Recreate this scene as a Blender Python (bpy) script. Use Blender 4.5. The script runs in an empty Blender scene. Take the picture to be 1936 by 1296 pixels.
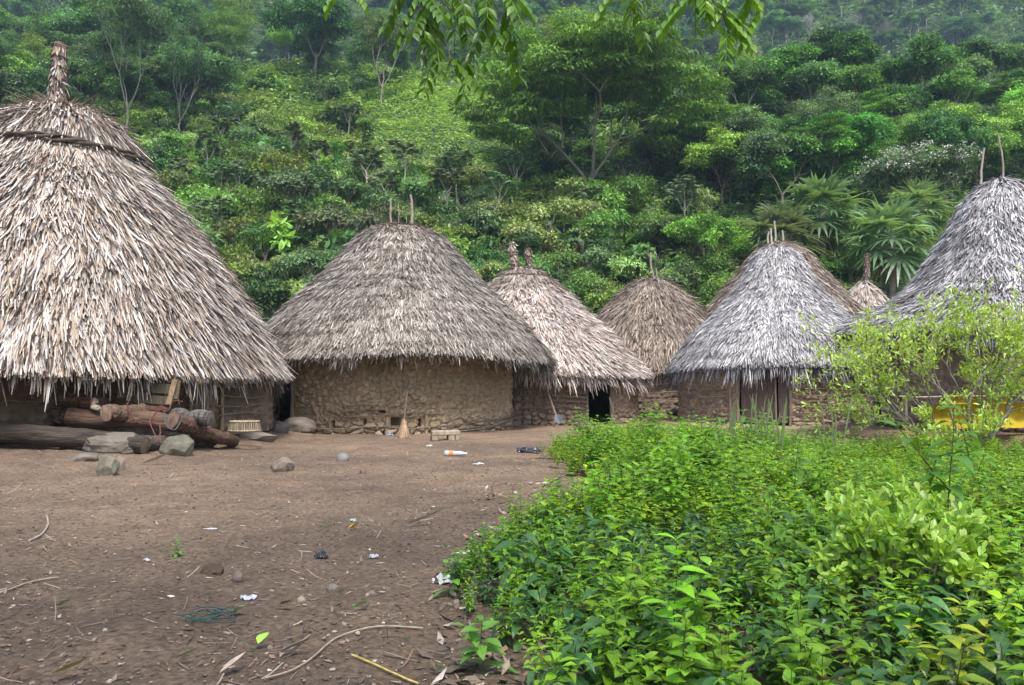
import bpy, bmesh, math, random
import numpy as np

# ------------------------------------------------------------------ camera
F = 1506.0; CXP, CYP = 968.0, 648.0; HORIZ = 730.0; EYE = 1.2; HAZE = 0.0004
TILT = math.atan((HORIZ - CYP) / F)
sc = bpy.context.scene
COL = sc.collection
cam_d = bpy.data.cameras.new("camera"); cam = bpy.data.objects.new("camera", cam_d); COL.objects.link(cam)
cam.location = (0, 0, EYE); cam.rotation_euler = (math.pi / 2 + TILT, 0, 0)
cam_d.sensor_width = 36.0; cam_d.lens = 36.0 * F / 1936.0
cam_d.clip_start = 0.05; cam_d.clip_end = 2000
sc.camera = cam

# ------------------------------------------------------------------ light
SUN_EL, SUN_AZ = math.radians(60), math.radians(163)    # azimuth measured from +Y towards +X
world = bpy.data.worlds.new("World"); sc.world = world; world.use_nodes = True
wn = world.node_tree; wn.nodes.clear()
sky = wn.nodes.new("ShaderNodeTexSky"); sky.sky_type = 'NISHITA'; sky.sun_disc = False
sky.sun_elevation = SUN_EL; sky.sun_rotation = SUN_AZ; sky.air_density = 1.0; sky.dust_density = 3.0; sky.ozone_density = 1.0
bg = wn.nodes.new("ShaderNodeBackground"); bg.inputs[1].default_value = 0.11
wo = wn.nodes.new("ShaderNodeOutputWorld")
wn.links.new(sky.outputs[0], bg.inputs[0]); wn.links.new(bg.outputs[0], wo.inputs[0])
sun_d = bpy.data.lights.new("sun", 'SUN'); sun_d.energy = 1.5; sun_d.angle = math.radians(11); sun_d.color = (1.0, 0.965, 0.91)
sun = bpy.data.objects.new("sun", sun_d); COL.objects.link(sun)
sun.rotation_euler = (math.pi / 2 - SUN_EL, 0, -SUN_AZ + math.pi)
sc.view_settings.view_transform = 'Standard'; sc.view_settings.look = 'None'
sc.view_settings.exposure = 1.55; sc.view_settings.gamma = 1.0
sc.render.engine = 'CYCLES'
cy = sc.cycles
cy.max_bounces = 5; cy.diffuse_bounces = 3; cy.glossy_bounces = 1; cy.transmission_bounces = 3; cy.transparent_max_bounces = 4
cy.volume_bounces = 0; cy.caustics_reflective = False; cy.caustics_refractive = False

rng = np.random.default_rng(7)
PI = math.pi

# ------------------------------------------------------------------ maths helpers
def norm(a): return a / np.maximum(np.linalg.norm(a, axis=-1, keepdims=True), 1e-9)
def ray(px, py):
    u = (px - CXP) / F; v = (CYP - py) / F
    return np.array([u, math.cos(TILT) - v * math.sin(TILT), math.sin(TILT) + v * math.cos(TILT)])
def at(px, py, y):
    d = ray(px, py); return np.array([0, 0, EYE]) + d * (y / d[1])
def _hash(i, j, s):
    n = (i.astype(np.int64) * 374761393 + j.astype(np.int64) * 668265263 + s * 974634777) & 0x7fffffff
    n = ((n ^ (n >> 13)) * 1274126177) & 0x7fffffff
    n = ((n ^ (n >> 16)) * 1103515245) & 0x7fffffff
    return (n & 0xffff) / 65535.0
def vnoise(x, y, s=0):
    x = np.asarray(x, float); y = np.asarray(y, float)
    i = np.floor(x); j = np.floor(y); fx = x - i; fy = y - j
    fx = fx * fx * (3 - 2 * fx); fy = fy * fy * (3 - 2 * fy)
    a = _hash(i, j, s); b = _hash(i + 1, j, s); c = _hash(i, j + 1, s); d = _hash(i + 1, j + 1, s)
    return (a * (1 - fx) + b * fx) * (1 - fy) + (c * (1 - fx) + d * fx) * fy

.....

• [GIVEN REQUEST]: Write out the lines from the start of the material to the line with "PI = math.pi", inclusive and exactly. Skip the pictures.

• [EXERCISE RESPONSE]:
Recreate this scene as a Blender Python (bpy) script. Use Blender 4.5. The script runs in an empty Blender scene. Take the picture to be 1936 by 1296 pixels.
import bpy, bmesh, math, random
import numpy as np

# ------------------------------------------------------------------ camera
F = 1506.0; CXP, CYP = 968.0, 648.0; HORIZ = 730.0; EYE = 1.2; HAZE = 0.0004
TILT = math.atan((HORIZ - CYP) / F)
sc = bpy.context.scene
COL = sc.collection
cam_d = bpy.data.cameras.new("camera"); cam = bpy.data.objects.new("camera", cam_d); COL.objects.link(cam)
cam.location = (0, 0, EYE); cam.rotation_euler = (math.pi / 2 + TILT, 0, 0)
cam_d.sensor_width = 36.0; cam_d.lens = 36.0 * F / 1936.0
cam_d.clip_start = 0.05; cam_d.clip_end = 2000
sc.camera = cam

# ------------------------------------------------------------------ light
SUN_EL, SUN_AZ = math.radians(60), math.radians(163)    # azimuth measured from +Y towards +X
world = bpy.data.worlds.new("World"); sc.world = world; world.use_nodes = True
wn = world.node_tree; wn.nodes.clear()
sky = wn.nodes.new("ShaderNodeTexSky"); sky.sky_type = 'NISHITA'; sky.sun_disc = False
sky.sun_elevation = SUN_EL; sky.sun_rotation = SUN_AZ; sky.air_density = 1.0; sky.dust_density = 3.0; sky.ozone_density = 1.0
bg = wn.nodes.new("ShaderNodeBackground"); bg.inputs[1].default_value = 0.11
wo = wn.nodes.new("ShaderNodeOutputWorld")
wn.links.new(sky.outputs[0], bg.inputs[0]); wn.links.new(bg.outputs[0], wo.inputs[0])
sun_d = bpy.data.lights.new("sun", 'SUN'); sun_d.energy = 1.5; sun_d.angle = math.radians(11); sun_d.color = (1.0, 0.965, 0.91)
sun = bpy.data.objects.new("sun", sun_d); COL.objects.link(sun)
sun.rotation_euler = (math.pi / 2 - SUN_EL, 0, -SUN_AZ + math.pi)
sc.view_settings.view_transform = 'Standard'; sc.view_settings.look = 'None'
sc.view_settings.exposure = 1.55; sc.view_settings.gamma = 1.0
sc.render.engine = 'CYCLES'
cy = sc.cycles
cy.max_bounces = 5; cy.diffuse_bounces = 3; cy.glossy_bounces = 1; cy.transmission_bounces = 3; cy.transparent_max_bounces = 4
cy.volume_bounces = 0; cy.caustics_reflective = False; cy.caustics_refractive = False

rng = np.random.default_rng(7)
PI = math.pi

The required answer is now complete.